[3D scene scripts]

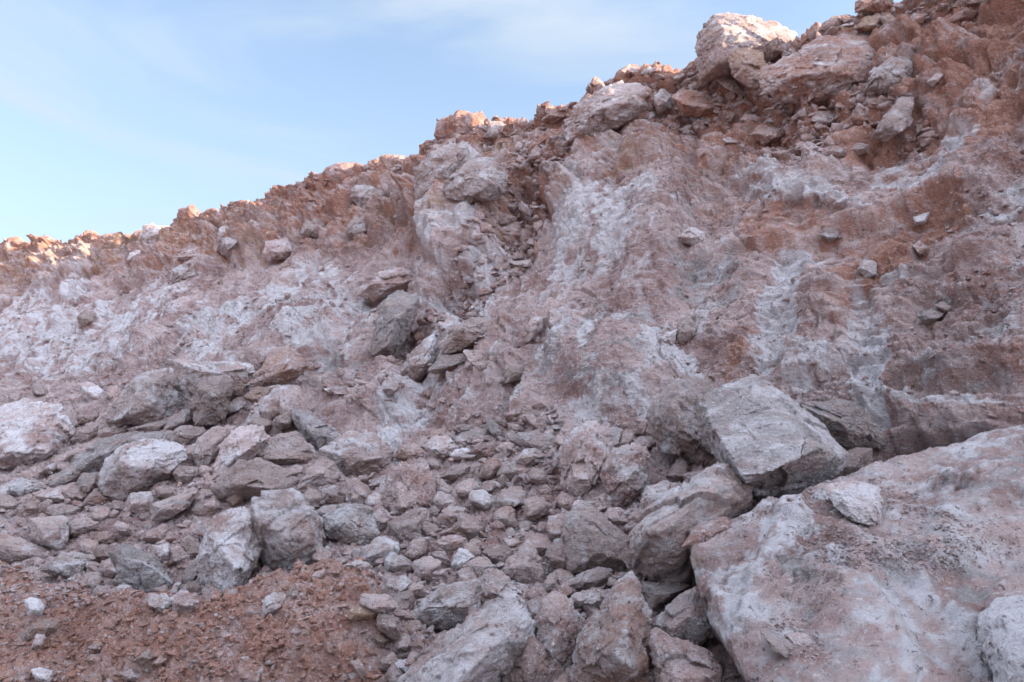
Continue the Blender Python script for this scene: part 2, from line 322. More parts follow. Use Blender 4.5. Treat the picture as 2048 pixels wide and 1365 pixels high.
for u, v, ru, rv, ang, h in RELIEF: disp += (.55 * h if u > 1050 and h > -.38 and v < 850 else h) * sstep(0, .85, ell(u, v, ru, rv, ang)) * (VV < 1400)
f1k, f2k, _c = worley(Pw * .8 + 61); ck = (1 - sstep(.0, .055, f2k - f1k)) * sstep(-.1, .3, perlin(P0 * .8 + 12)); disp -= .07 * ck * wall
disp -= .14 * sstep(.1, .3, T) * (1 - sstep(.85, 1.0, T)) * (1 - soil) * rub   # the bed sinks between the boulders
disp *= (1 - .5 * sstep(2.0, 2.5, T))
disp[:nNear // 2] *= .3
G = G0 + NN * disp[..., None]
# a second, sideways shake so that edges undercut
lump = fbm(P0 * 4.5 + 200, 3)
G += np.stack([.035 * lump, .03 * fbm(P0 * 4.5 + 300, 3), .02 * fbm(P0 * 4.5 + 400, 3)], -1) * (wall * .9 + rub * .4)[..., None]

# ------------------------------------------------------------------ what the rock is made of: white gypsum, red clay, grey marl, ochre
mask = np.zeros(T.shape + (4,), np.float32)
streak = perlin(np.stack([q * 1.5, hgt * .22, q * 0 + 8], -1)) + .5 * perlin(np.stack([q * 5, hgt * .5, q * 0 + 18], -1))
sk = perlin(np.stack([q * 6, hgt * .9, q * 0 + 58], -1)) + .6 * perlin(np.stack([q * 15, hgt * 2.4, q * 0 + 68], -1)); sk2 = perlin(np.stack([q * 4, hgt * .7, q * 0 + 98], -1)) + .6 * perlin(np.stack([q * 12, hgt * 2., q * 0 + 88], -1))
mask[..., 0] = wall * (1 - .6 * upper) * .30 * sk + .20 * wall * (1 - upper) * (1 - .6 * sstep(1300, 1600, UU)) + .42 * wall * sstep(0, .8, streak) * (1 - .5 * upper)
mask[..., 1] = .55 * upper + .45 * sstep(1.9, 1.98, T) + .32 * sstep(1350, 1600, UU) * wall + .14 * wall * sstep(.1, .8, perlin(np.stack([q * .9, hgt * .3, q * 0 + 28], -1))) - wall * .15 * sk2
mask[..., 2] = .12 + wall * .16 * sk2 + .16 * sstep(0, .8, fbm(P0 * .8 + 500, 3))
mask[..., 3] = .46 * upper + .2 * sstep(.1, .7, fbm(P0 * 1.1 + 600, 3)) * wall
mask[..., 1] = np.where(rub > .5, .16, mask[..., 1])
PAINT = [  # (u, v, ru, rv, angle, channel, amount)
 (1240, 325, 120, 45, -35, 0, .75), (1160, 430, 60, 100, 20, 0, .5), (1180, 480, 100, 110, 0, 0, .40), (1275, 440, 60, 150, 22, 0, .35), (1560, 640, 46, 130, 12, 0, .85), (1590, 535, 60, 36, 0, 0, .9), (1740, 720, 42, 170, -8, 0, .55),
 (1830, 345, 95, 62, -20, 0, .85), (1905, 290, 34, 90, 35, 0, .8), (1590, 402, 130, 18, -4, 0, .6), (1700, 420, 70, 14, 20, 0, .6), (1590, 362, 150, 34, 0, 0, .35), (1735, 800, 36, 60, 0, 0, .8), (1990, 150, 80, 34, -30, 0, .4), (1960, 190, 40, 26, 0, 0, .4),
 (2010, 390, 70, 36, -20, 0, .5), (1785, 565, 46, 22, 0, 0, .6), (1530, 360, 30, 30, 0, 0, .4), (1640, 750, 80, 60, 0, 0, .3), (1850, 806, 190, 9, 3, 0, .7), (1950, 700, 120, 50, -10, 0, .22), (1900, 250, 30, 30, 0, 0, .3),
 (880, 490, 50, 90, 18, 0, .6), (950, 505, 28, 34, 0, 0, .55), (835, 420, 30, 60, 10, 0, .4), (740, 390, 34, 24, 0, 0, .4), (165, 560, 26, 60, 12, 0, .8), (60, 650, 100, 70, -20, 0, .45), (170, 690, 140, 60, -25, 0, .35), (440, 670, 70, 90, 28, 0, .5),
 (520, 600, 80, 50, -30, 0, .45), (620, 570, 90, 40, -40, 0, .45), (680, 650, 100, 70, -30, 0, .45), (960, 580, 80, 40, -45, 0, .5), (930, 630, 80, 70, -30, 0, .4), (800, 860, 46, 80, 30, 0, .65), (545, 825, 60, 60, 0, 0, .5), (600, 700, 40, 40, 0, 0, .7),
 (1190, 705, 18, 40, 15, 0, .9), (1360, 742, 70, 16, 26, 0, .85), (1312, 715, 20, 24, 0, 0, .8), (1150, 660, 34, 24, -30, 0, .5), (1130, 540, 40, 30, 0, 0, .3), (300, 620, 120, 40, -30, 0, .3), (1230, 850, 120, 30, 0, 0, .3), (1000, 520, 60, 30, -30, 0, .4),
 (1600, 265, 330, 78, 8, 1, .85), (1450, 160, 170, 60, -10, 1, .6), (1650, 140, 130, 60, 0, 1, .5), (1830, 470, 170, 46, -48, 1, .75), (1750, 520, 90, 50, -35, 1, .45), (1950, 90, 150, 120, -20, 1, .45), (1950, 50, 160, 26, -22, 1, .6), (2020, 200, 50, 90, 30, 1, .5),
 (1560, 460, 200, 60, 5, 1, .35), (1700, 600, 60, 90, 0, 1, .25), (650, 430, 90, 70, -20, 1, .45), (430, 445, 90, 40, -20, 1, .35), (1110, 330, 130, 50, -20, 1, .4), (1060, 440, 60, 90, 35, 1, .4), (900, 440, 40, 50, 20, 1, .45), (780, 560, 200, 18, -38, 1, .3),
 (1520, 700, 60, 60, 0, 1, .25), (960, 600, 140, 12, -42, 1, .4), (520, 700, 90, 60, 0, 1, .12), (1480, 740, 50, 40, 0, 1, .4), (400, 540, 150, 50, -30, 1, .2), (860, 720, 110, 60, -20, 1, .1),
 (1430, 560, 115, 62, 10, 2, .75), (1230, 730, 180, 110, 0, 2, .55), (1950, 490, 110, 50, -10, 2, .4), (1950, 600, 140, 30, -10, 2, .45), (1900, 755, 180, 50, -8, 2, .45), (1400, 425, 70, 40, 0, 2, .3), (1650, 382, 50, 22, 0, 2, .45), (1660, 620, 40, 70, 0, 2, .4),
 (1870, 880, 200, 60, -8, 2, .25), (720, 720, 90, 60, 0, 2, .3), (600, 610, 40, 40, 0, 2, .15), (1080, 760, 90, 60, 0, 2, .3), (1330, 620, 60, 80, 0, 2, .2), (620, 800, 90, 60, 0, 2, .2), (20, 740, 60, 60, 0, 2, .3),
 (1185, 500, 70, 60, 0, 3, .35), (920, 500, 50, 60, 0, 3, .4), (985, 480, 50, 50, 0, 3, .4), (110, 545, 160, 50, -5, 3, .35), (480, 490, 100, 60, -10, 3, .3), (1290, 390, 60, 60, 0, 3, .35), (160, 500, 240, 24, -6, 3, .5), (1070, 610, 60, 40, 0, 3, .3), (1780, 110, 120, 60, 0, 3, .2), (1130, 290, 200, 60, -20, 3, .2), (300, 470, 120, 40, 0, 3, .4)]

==

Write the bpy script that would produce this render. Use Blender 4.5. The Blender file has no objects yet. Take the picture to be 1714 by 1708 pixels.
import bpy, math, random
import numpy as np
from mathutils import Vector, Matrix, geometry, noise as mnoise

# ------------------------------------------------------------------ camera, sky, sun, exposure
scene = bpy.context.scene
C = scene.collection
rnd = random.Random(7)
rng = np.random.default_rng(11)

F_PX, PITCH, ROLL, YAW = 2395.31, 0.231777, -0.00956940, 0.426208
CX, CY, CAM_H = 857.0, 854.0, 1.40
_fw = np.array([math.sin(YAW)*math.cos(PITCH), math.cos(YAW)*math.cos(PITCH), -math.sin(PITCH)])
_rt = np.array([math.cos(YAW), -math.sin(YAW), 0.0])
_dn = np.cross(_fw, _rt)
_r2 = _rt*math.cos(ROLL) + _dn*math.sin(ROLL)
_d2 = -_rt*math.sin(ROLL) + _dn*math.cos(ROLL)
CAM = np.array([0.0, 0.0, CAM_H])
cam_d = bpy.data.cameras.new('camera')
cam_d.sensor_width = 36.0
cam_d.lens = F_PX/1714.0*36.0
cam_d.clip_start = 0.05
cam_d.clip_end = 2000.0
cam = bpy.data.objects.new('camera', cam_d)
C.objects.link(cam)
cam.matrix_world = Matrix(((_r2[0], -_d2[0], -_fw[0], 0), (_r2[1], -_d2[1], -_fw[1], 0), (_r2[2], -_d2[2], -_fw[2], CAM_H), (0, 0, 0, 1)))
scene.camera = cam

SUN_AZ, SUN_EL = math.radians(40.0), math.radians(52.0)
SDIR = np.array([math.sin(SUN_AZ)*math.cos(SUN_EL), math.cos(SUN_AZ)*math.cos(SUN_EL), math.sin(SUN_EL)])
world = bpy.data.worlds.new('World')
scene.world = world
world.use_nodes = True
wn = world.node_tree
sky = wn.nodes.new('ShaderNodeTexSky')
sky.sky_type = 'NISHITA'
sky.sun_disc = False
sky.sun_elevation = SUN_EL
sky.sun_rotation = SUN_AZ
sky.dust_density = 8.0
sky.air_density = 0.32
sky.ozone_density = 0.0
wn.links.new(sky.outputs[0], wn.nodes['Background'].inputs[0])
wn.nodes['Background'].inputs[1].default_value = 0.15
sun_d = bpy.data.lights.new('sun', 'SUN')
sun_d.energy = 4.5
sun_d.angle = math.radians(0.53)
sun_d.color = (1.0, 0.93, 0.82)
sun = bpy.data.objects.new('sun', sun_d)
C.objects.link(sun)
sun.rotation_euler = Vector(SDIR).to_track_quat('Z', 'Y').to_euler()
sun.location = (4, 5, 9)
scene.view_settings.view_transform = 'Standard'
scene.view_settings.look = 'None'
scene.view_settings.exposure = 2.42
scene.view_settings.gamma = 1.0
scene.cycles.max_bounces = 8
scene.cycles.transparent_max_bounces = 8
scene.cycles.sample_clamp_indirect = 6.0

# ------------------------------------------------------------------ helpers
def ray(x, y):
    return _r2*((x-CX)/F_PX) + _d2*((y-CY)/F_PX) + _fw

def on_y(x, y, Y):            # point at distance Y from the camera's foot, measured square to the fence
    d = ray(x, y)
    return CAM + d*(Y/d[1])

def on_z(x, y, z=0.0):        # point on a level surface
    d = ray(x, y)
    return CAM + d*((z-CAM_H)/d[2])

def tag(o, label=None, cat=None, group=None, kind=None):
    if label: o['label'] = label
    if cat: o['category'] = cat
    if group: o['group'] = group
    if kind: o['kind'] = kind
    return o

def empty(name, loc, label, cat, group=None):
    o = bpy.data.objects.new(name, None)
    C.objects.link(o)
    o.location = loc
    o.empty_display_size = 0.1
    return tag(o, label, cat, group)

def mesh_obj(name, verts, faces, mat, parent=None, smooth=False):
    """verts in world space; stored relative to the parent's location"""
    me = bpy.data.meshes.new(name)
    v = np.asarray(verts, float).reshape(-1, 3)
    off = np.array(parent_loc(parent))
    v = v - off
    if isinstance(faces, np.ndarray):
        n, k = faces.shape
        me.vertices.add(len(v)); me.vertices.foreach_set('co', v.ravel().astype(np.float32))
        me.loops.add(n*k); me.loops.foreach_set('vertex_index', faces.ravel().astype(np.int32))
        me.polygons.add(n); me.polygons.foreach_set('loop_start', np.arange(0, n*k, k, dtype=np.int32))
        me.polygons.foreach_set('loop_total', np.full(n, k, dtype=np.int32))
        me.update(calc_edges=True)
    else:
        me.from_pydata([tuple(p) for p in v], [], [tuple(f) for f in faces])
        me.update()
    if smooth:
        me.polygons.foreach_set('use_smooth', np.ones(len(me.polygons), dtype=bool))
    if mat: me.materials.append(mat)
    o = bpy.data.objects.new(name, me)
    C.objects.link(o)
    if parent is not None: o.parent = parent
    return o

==

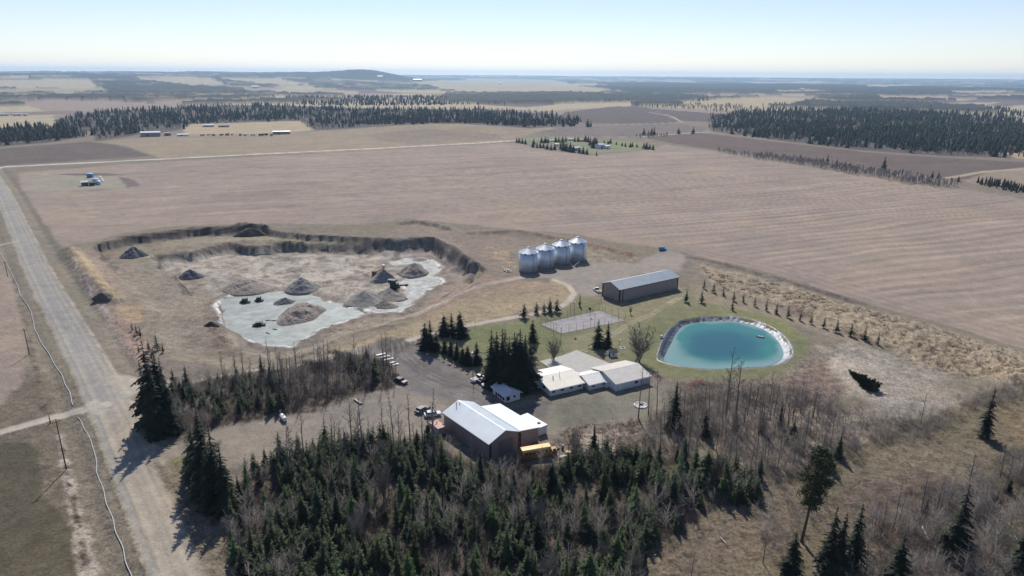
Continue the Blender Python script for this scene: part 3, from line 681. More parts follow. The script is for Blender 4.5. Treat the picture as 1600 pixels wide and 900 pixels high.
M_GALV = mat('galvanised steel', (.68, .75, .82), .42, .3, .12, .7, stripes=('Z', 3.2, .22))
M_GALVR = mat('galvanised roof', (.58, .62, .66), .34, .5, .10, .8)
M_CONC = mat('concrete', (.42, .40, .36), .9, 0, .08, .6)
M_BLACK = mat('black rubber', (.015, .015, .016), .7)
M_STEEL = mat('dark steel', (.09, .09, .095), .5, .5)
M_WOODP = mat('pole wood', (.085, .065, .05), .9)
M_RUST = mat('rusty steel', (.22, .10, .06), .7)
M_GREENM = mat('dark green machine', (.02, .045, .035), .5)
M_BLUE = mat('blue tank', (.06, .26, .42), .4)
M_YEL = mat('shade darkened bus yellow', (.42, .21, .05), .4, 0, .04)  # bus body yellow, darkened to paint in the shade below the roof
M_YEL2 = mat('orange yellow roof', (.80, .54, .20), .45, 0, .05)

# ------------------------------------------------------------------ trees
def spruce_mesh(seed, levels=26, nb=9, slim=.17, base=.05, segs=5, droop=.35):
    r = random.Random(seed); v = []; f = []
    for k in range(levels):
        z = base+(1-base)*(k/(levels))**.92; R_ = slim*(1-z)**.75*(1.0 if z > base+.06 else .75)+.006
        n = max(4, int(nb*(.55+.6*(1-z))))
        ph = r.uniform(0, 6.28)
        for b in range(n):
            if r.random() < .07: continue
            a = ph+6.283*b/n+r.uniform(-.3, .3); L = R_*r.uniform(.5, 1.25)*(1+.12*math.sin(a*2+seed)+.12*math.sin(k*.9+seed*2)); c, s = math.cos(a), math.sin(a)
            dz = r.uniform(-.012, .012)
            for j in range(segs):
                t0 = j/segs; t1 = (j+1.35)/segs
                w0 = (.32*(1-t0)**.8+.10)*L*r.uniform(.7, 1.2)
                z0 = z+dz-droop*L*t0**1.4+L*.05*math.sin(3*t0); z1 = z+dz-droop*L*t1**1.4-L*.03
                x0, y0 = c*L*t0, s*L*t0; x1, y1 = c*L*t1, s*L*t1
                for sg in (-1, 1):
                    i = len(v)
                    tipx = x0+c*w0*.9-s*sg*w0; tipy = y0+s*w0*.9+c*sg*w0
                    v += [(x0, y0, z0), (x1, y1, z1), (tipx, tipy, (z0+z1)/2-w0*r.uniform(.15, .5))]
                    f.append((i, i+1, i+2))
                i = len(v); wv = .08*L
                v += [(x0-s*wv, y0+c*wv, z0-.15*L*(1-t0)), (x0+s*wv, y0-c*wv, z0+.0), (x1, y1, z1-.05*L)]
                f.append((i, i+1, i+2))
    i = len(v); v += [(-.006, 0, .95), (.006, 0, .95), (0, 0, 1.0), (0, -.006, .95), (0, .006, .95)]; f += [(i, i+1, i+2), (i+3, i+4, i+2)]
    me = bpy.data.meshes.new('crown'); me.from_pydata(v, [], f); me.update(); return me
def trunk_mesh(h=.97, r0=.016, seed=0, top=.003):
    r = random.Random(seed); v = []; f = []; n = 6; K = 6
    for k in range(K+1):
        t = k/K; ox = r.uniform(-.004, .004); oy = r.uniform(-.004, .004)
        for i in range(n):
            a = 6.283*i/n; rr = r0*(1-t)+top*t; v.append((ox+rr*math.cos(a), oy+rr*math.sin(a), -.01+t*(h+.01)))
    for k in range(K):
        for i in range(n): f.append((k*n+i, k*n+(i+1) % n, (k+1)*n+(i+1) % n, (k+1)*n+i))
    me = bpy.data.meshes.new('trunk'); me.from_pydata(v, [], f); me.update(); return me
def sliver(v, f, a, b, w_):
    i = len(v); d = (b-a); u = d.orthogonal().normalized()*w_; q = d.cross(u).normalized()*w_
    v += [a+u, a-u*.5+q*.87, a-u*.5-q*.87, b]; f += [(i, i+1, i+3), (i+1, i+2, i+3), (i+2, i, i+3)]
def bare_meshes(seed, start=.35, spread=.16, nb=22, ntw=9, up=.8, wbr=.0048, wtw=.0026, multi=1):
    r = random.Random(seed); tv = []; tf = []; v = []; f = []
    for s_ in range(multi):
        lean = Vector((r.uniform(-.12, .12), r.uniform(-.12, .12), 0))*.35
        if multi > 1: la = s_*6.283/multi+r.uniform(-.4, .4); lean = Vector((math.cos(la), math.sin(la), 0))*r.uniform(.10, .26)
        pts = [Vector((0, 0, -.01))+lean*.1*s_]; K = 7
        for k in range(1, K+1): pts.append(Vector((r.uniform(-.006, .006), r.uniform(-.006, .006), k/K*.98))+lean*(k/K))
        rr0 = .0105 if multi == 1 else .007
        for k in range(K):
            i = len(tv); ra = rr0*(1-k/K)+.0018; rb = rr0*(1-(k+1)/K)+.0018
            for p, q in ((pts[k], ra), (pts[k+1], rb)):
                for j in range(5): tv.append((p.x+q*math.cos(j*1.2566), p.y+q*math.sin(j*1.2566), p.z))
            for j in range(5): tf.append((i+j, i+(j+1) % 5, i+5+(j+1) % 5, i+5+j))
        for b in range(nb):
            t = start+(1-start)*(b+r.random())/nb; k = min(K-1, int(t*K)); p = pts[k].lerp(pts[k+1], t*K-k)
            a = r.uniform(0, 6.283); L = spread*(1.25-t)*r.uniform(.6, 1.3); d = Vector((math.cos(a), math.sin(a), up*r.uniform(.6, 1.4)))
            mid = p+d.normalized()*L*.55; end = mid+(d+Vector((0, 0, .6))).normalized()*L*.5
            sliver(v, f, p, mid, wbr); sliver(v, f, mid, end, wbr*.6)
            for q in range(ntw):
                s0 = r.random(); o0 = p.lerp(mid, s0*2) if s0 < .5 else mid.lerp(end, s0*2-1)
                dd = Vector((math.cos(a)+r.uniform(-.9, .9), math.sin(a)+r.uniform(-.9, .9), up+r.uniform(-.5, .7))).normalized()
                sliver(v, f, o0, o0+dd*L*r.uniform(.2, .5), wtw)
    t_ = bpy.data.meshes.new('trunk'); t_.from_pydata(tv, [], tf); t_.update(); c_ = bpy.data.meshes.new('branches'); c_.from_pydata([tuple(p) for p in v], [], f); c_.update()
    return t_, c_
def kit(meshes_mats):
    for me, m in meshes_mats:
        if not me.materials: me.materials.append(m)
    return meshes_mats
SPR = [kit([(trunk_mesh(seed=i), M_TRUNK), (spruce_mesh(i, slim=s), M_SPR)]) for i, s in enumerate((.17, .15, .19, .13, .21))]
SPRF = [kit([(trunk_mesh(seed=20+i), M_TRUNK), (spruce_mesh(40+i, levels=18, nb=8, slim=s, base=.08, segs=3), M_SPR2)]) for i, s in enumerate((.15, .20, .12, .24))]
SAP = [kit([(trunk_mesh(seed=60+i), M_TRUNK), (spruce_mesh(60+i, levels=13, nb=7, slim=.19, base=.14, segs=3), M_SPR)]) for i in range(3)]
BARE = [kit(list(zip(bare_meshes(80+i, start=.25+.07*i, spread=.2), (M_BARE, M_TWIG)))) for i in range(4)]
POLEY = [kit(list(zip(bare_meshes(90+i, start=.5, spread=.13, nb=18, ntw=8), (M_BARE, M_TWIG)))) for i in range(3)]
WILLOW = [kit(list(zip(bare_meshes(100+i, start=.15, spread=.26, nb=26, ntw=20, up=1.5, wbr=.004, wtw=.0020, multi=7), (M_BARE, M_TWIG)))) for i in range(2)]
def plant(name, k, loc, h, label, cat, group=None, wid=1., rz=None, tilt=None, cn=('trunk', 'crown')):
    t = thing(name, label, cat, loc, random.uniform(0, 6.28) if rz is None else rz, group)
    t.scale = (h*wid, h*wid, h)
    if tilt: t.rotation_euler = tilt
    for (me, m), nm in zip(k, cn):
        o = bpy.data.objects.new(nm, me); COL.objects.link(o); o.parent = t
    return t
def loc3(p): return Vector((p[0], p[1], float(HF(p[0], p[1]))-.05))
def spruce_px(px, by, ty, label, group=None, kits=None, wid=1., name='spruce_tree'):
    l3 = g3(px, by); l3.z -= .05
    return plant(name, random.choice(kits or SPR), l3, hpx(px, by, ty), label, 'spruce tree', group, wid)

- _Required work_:
Using the entries shown above, reproduce verbatim the lines from the line bearing "Continue the Blender Python script for this scene: part 2, from" to the line bearing "G += np.stack([.035", inclusive.

- _The output_:
Continue the Blender Python script for this scene: part 2, from line 322. More parts follow. Use Blender 4.5. Treat the picture as 2048 pixels wide and 1365 pixels high.
for u, v, ru, rv, ang, h in RELIEF: disp += (.55 * h if u > 1050 and h > -.38 and v < 850 else h) * sstep(0, .85, ell(u, v, ru, rv, ang)) * (VV < 1400)
f1k, f2k, _c = worley(Pw * .8 + 61); ck = (1 - sstep(.0, .055, f2k - f1k)) * sstep(-.1, .3, perlin(P0 * .8 + 12)); disp -= .07 * ck * wall
disp -= .14 * sstep(.1, .3, T) * (1 - sstep(.85, 1.0, T)) * (1 - soil) * rub   # the bed sinks between the boulders
disp *= (1 - .5 * sstep(2.0, 2.5, T))
disp[:nNear // 2] *= .3
G = G0 + NN * disp[..., None]
# a second, sideways shake so that edges undercut
lump = fbm(P0 * 4.5 + 200, 3)
G += np.stack([.035 * lump, .03 * fbm(P0 * 4.5 + 300, 3), .02 * fbm(P0 * 4.5 + 400, 3)], -1) * (wall * .9 + rub * .4)[..., None]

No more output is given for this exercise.